One man from the audience, whose daughter was an artist, was interested to know how they each balanced the desire to pursue passion projects with the need to create commercial art that supported them financially. Fatemi recommended having a side job. McKenzie emphasized the need to “create from your heart” while still having a variety of pieces where some were for yourself and some were for sale. Strub added that he felt that the art he had the most fun making were those people wanted to buy the most.
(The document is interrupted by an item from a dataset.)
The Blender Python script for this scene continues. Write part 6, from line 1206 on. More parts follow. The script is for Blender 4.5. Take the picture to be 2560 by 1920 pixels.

He enjoyed hearing stories of his artwork being conversation-starters in other people’s homes.
When asked by Francais about the political nature of their artwork, all three artists spoke about the need for representing lived experiences for not only themselves, but those around them who strived to be heard.
“It’s not just about Iran,” said Fatemi, reinforcing the universal nature of pain and suffering. “It’s about Afghanistan, it’s about Ukraine.”
“For every one of us that’s expressing that identity in our work, we’re reaching a thousand different people,” said McKenzie. “I know when I’m saying something in my art, it’s not just me, it’s for someone.”
“I want to create things for people with experiences like me who are really flamboyant, maybe never felt like they fit in throughout their lives, and for that to be my political statement,” said Strub.